GBN: Yes. My crow was doing especially well career-wise — he appeared in Harry Potter 4 and in The Matrix. But I do not like the phenomenon of celebrities in artist’s videos, so I keep it hushed.
MC: The trainers are performing Samuel Beckett when they are left alone. Why?
GBN: That is the moment I train the trainers — I ask them to act. I also thought Beckett is perfect for non-actors, since I love reading him and hate seeing him performed on film or stage.
MC: But why Beckett’s Godot?
GBN: Once the animals leave and the two trainers are left by the tree I couldn’t imagine anything but Godot there. The stage requirement for both narratives demands two figures around a lonely tree. It’s an elegant economical decision — to have one and the same set for two different narratives. I also liked the near animosity of the Beckett figures in opposition to the speaking animals of the fables. It’s almost like the combination of a wild boy and a clever ostrich.
MC: Speaking of economical solutions, economy was also a key concept behind your previous video Stealing Beauty (2007).
GBN: Yes. That is an example of a movie that costs nothing.
MC: Of course cheap. You stole the sets, didn’t you?
GBN: You should talk. And I stole the music too. It’s from commercials running on screens at IKEA Berlin. I recorded it straight to the camera. The idea for the movie came because the showrooms looked more like family-sitcom sets than houses people actually live in. So I lifted the veil. But if in the classical family sitcom the economy is separated from the show, here the price tags, in view everywhere, make the two spheres collapse into a single one.
MC: So what about the relation between families and economics?

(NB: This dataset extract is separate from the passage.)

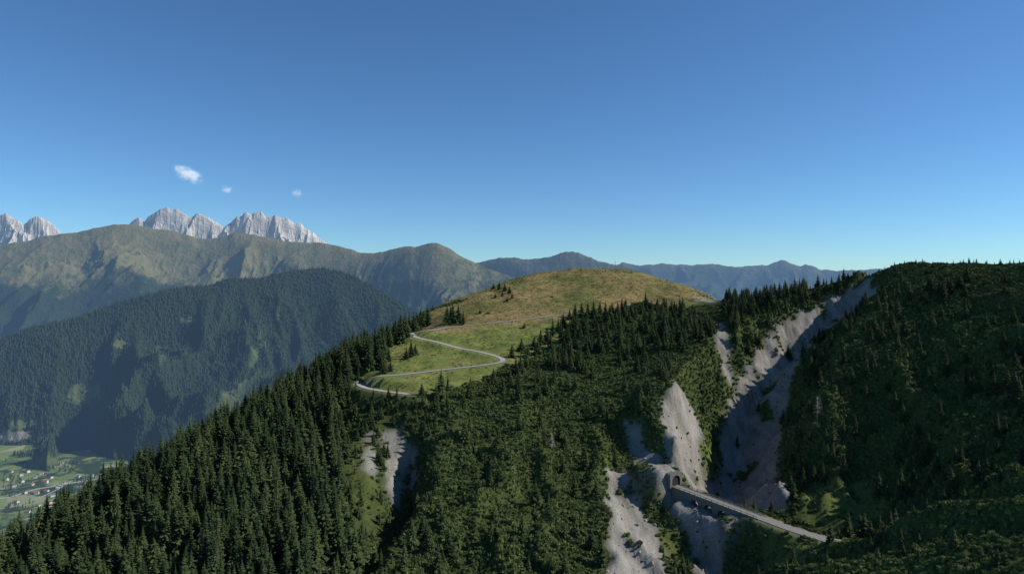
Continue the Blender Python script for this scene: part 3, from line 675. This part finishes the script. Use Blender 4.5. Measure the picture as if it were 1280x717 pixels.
AA=mrange('forested_mountain','dark forested mountain flank above the valley village',[(-260,500),(-160,465),(-60,440),(0,425),(40,408),(60,405),(100,396),(130,384),(165,374),(200,364),(235,358),(260,358),(285,348),(300,349),(330,347),(365,338),(400,335),(430,340),(460,354),(490,372),(530,395),(600,440),(700,500)],
  [(-260,3400),(0,3400),(420,4000),(700,3600)],2400,4600,-790,-700,460,260,30,130,300,420,31,M['A'],pw=1.0,g0=.15,spur=380,sf=950,sy=1.0,maskf=amask,skew=.4)
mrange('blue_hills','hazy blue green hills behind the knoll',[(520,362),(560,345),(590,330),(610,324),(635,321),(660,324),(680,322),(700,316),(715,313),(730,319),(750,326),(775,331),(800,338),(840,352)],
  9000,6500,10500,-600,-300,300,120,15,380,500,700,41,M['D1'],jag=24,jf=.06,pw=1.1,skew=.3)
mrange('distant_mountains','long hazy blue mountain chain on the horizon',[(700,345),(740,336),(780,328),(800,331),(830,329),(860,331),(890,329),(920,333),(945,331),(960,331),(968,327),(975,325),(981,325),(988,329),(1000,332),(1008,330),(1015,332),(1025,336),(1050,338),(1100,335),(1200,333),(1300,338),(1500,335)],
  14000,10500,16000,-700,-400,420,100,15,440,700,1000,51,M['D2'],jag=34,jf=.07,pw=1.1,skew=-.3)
# valley floor
m,nt=newmat('valley');M['V']=m;p=pos(nt)
vo=N(nt,'ShaderNodeTexVoronoi');vo.inputs['Scale'].default_value=.015;vo.feature='F1';L(nt,mapping(nt,p,(1,.6,1),(0,0,.5)),vo.inputs['Vector'])
cc=N(nt,'ShaderNodeSeparateColor');L(nt,vo.outputs['Color'],cc.inputs[0])
c=ramp(nt,cc.outputs[0],[(0,(.09,.14,.04)),(.4,(.15,.205,.065)),(.75,(.20,.235,.09)),(1,(.31,.29,.18))])
c=mix(nt,ramp(nt,noise(nt,p,.0045,6,.65),[(.50,(0,0,0)),(.55,(1,1,1))]),c,(.03,.05,.022))
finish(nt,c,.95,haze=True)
v=mk('valley_floor',[(-60000,-3000,-782),(60000,-3000,-782),(60000,70000,-782),(-60000,70000,-782)],[(0,1,2,3)],M['V']);struct(v,'green valley floor with fields far below','valley')
M['gravel']=simple('river_gravel',(.36,.35,.32),.9,.02,.2,haze=True)
def strip(name,pts,w,z,label,cat):
    ln=smoothline([Vector((at(a,b,(-z)*F/(b-HY))[0],(-z)*F/(b-HY),z)) for a,b in pts],6)
    struct(ribbon(name,ln,w,0,M['gravel']),label,cat)
strip('gravel_river',[(-60,612),(0,622),(40,612),(75,606),(110,600),(150,598)],13,-781.5,'pale gravel river bed on the valley floor','river')
strip('valley_road',[(-40,640),(10,634),(40,625),(70,612),(90,600)],7,-781,'pale road through the valley village','road')
# far trees
tm=MB()
for j,(z0,z1,R) in enumerate([(0,12,4.2),(6,17,3.2),(12,22,2.0)]):
    k=6;tm.add([(math.cos(6.28*i/k+j)*R*random.uniform(.8,1.15),math.sin(6.28*i/k+j)*R*random.uniform(.8,1.15),z0) for i in range(k)]+[(0,0,z1)],[(i,(i+1)%k,k) for i in range(k)])
vz=-782
ft=empty('valley_tree',(at(110,650,2180)[0],2180,vz));tag(ft,'single dark conifer in the fields right of the valley village','tree');fto=tm.build('crown',M['farneedle'],ft)
a=MB();a.tube((0,0,-2),(0,0,8),.5,.3,5);a.build('trunk',M['bark'],ft)
X,Y,Z=AA;nv,nu=X.shape;K=60000;AM=amask(X,Y,Z)
a=rng.uniform(0,nv-34,K);b=rng.uniform(0,nu-1.01,K);i=a.astype(int);j=b.astype(int);u=a-i;w=b-j
def bl(Q): return (Q[i,j]*(1-w)+Q[i,j+1]*w)*(1-u)+(Q[i+1,j]*(1-w)+Q[i+1,j+1]*w)*u
x,y,z=bl(X),bl(Y),bl(Z);qx,qy=proj(x,y,z);cm=np.maximum(bl(AM[...,0]),bl(AM[...,1])*1.3)
k=(qx>-120)&(qx<620)&(rng.random(K)>cm*1.1)&(z>-781)
x,y,z=x[k],y[k],z[k];m_=x.size;s=rng.uniform(.5,1.15,m_)
XX=rng.uniform(-2300,-900,12000);YY=rng.uniform(1500,2900,12000);kk=(fbm(XX/150,YY/150,4,77)>.13)
XX,YY=XX[kk],YY[kk];s2=rng.uniform(.35,.8,XX.size)
x=np.concatenate([x,XX]);y=np.concatenate([y,YY]);z=np.concatenate([z,np.full(XX.size,vz)]);s=np.concatenate([s,s2]);m_=x.size
scatter('distant_forest',np.stack([x,y,z-1],1),np.stack([s,s,s],1),np.stack([s*0,s*0,rng.uniform(0,6.28,m_)],1),s*0,[fto],'dark conifer forest covering the mountain flank beyond the valley','forest')
# houses
roofm=[simple('roof_red',(.30,.10,.06),.8,.3,.2,True),simple('roof_grey',(.14,.13,.125),.8,.3,.2,True),simple('roof_brown',(.20,.11,.07),.8,.3,.2,True)]
wallm=simple('render_wall',(.62,.59,.53),.8,.3,.15,True)
win=simple('dark_window',(.05,.05,.06),.5,.3,.1,True)
def house_parts(e,rm,l,w,h):
    a=MB();x0,y0=l/2,w/2
    a.add([(-x0,-y0,-1),(x0,-y0,-1),(x0,y0,-1),(-x0,y0,-1),(-x0,-y0,h),(x0,-y0,h),(x0,y0,h),(-x0,y0,h),(-x0,0,h+w*.32),(x0,0,h+w*.32)],[(0,1,5,4),(2,3,7,6),(1,2,6,9,5),(3,0,4,8,7)])
    a.build('wall',wallm,e)
    a=MB();o=1.0;zr=h+w*.32+.25
    a.add([(-x0-o,-y0-o,h-.35),(x0+o,-y0-o,h-.35),(x0+o,0,zr),(-x0-o,0,zr),(x0+o,y0+o,h-.35),(-x0-o,y0+o,h-.35)],[(0,1,2,3),(3,2,4,5)]);a.build('roof',rm,e)
    for k in range(3):
        for zc in (1.6,4.0):
            a=MB();xc=-x0+(k+.7)*l/3.4;a.box(xc-.5,xc+.5,-y0-.06,-y0-.01,zc-.6,zc+.6);a.build('window',win,e)
hs=[(14,590),(27,594),(35,590),(44,597),(52,592),(28,602),(40,606),(57,603),(64,597),(72,609),(58,614),(66,620),(46,617),(80,604),(32,616),(98,596),(108,603),(115,595),(124,600),(90,612),(18,608),(62,629),(48,632),(103,612),(8,600),(36,640),(20,628),(84,622)]
for k,(a,b) in enumerate(hs):
    Yh=-vz*F/(b-HY);x=at(a,b,Yh)[0];e=empty('village_house',(x,Yh,vz),rng.uniform(-1.6,1.6))
    rc=int(rng.integers(0,3));house_parts(e,roofm[rc],rng.uniform(11,17),rng.uniform(9,12),rng.uniform(5,7.5))
    rn=['red','grey','brown'][rc];pl='right part' if a>85 else 'main cluster'
    tag(e,'tiny pale house with a %s roof in the %s of the valley village'%(rn,pl),'house','%s roofed houses, %s of the village'%(rn,pl))
# clouds
def cloud(px,py,w,h,label,seed,dens,shear):
    Yc=9000.;q=at(px,py,Yc);sx=w/F*Yc*.5;sz=h/F*Yc*.5
    bm=bmesh.new();bmesh.ops.create_icosphere(bm,subdivisions=3,radius=1)
    me=bpy.data.meshes.new('cloud');bm.to_mesh(me);bm.free();o=bpy.data.objects.new('cloud',me);C.objects.link(o);o.location=q;o.scale=(sx,sx*.6,sz);o.rotation_euler=(0,shear,0)
    m,nt=newmat('cloud_vapour');tc=N(nt,'ShaderNodeTexCoord').outputs['Object'];ln=N(nt,'ShaderNodeVectorMath',operation='LENGTH');L(nt,tc,ln.inputs[0])
    mp=N(nt,'ShaderNodeMapping');mp.inputs['Location'].default_value=(seed,seed*2,0);mp.inputs['Scale'].default_value=(1.4,1.4,.9);L(nt,tc,mp.inputs[0])
    nz=noise(nt,mp.outputs[0],1.6,8,.7)
    d=mth(nt,'SUBTRACT',mth(nt,'MULTIPLY',nz,2.3),mth(nt,'ADD',mth(nt,'MULTIPLY',ln.outputs['Value'],.9),.52));d=mth(nt,'MULTIPLY',mth(nt,'MAXIMUM',d,0.),dens)
    vs=N(nt,'ShaderNodeVolumeScatter');vs.inputs['Color'].default_value=(1,1,1,1);L(nt,d,vs.inputs['Density'])
    em=N(nt,'ShaderNodeEmission');em.inputs[0].default_value=(.85,.92,1,1);L(nt,mth(nt,'MULTIPLY',d,.42),em.inputs[1]);ad=N(nt,'ShaderNodeAddShader');L(nt,vs.outputs[0],ad.inputs[0]);L(nt,em.outputs[0],ad.inputs[1])  # glow added to the vapour, stands in for light scattered many times
    ou=N(nt,'ShaderNodeOutputMaterial');L(nt,ad.outputs[0],ou.inputs['Volume']);me.materials.append(m);tag(o,label,'cloud')
cloud(235,218,50,24,'largest small white cloud above the rocky peaks',3.3,.022,.40)
cloud(284,237,22,14,'faint little cloud right of the largest cloud',7.1,.016,.1)
cloud(371,242,19,15,'faint little cloud furthest right above the peaks',5.2,.016,0)
# ---------------------------------------------------------------- light, sky, camera
EL=math.radians(37);AZ=math.radians(90)
sv=Vector((math.sin(AZ)*math.cos(EL),math.cos(AZ)*math.cos(EL),math.sin(EL)))
sl=bpy.data.lights.new('sun','SUN');sl.energy=5.0;sl.angle=math.radians(.5);sl.color=(1,.95,.87);so=bpy.data.objects.new('sun',sl);C.objects.link(so);so.rotation_euler=(-sv).to_track_quat('-Z','Y').to_euler()
w=bpy.data.worlds.new('World');bpy.context.scene.world=w;w.use_nodes=True;nt=w.node_tree;nt.nodes.clear()
sk=N(nt,'ShaderNodeTexSky',sky_type='NISHITA');sk.sun_disc=False;sk.sun_elevation=EL;sk.sun_rotation=AZ;sk.altitude=1900;sk.air_density=1.0;sk.dust_density=0.0;sk.ozone_density=3.0
tint=mix(nt,1.0,sk.outputs[0],(.64,.95,1.17),'MULTIPLY')
bg=N(nt,'ShaderNodeBackground');bg.inputs[1].default_value=.10;L(nt,tint,bg.inputs[0]);wo=N(nt,'ShaderNodeOutputWorld');L(nt,bg.outputs[0],wo.inputs[0])
cam=bpy.data.cameras.new('camera');cam.sensor_width=36;cam.lens=36*F/1280;cam.shift_y=-13.5/1280;cam.clip_start=1;cam.clip_end=150000
co=bpy.data.objects.new('camera',cam);C.objects.link(co);co.location=(0,0,0);co.rotation_euler=(math.pi/2,0,0);bpy.context.scene.camera=co
sc_n=bpy.context.scene;sc_n.view_settings.view_transform='Standard';sc_n.view_settings.look='None';sc_n.view_settings.exposure=0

GBN: It was taking from Friedrich Engels the idea of the family as an institutional concept — one that is demanded by society at a certain historical moment to preserve private property. Both concepts were born at the same historical time because both necessitated each other, the family functioning as a piggy bank. So, that private sphere we cherish so much is actually an internalization of outside demands, just like the super ego is. And just as in the case of the super ego, we obey the demands more willingly since we are under the illusion that these demands are our own. Classic cinema trained us that way. It is claimed that Aesop was a slave. But if you read his fables you realize they teach you not to get too ambitious. The fable wants the frog to remain a frog. In fables one must not try to be what one was not intended to be. This made me think Aesop was not a slave but an invention of the masters to keep slaves from wanting more than they have. So he too is an external authority that is inserted within.
MC: When you speak of the family sitcom you speak of a certain genre. It seems you switch between different ones, nature documentaries, instructional videos, comedies. Why this interest with genres?

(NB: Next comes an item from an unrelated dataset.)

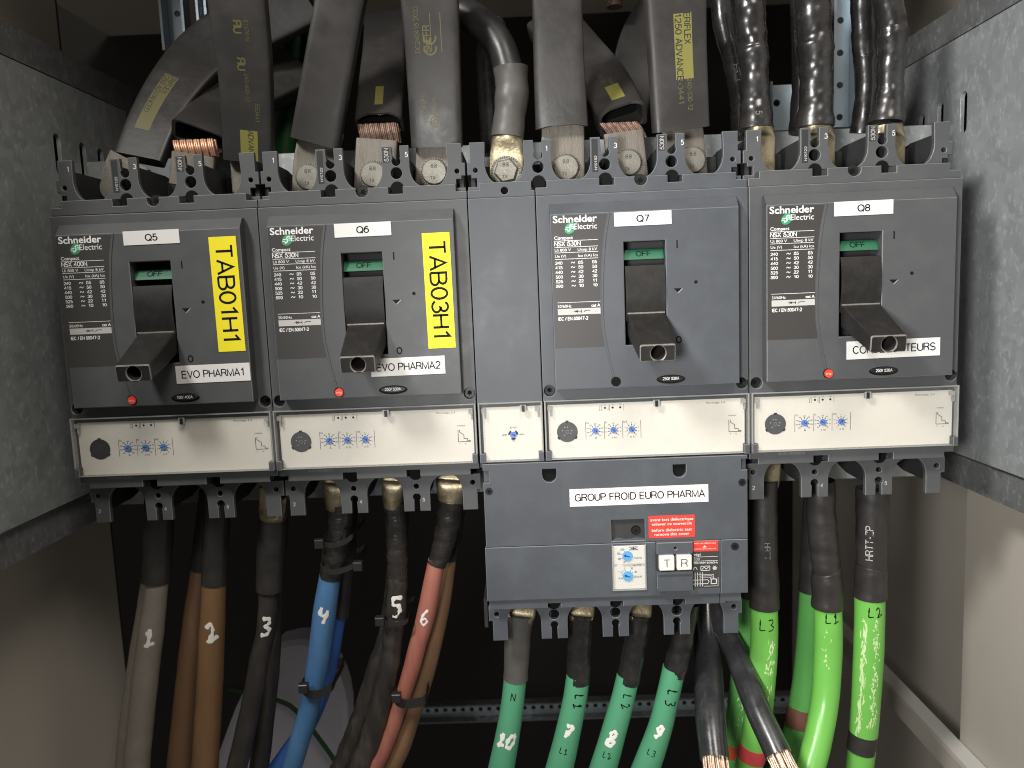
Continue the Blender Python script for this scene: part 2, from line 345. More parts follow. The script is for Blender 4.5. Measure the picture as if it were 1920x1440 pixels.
def glyphs(s, bold=0.0):
    k = (s, bold)
    if k not in _tc:
        c = bpy.data.curves.new('t', 'FONT'); c.body = s; c.resolution_u = 3; c.offset = bold
        o = bpy.data.objects.new('t', c); me = o.to_mesh()
        vs = [(v.co.x, v.co.y) for v in me.vertices]; fs = [tuple(p.vertices) for p in me.polygons]
        o.to_mesh_clear(); bpy.data.objects.remove(o); bpy.data.curves.remove(c)
        x0 = min(v[0] for v in vs); x1 = max(v[0] for v in vs)
        _tc[k] = ([((x - x0), y) for x, y in vs], fs, x1 - x0)
    return _tc[k]
def text(mb, s, x, z, y, m, h=2.0, wd=None, bold=0.0, align='l', rot=0.0, fn=None, pen=None):
    """h = capital height; baseline starts at (x, z) of the plane y, or is mapped through fn(along, across)"""
    if pen is None and all(c in SF for c in s): pen = (0.128 if h > 2.5 else 0.165) + bold * 3
    vs, fs, w0 = stroke_glyphs(s, pen) if pen and all(c in SF for c in s) else glyphs(s, bold)
    sy = h / CAP; sx = wd / w0 if wd else sy
    off = {'l': 0, 'c': -w0 * sx / 2, 'r': -w0 * sx}[align]
    ca, sa = math.cos(math.radians(rot)), math.sin(math.radians(rot))
    out = []
    for a, b in vs:
        a, b = a * sx + off, b * sy
        a, b = a * ca - b * sa, a * sa + b * ca
        out.append(fn(x + a, z + b) if fn else (x + a, y, z + b))
    mb.add(out, fs, m)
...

GBN: I do not see genres as an empty form ready for you to put your content into. Genres are already filled with content even before you touch them. Nature documentaries, for example, are there to teach us something about how ‘natural’ our cultural conceptions are. The family sitcom too has an educational agenda. So, to deal with this or that genre is already a way to deal with the form a film adopts in order to tell a very certain story. From this point of view the instructional video is the meta-genre. It instructs us without trying to hide it, like fables.

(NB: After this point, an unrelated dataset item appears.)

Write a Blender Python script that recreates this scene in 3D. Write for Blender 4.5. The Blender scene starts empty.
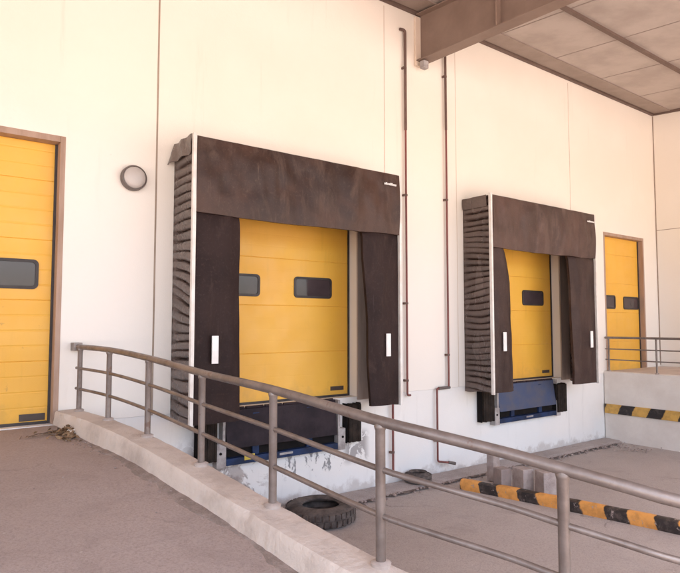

MC: Do you like movies at all?
GBN: You know how you get anesthesia at the dentist and the treatment is fine — no pain involved? But then, as you make your way back home, the effect starts to fade and you realize it is better not to smile at people because your smile comes off totally crooked? And your body, it feels like it had been deceived, as if something was done to it behind its back? I have loved cinema. I have no pain watching films. But many times I walk out afterwards with that crooked smile on my face, feeling lured.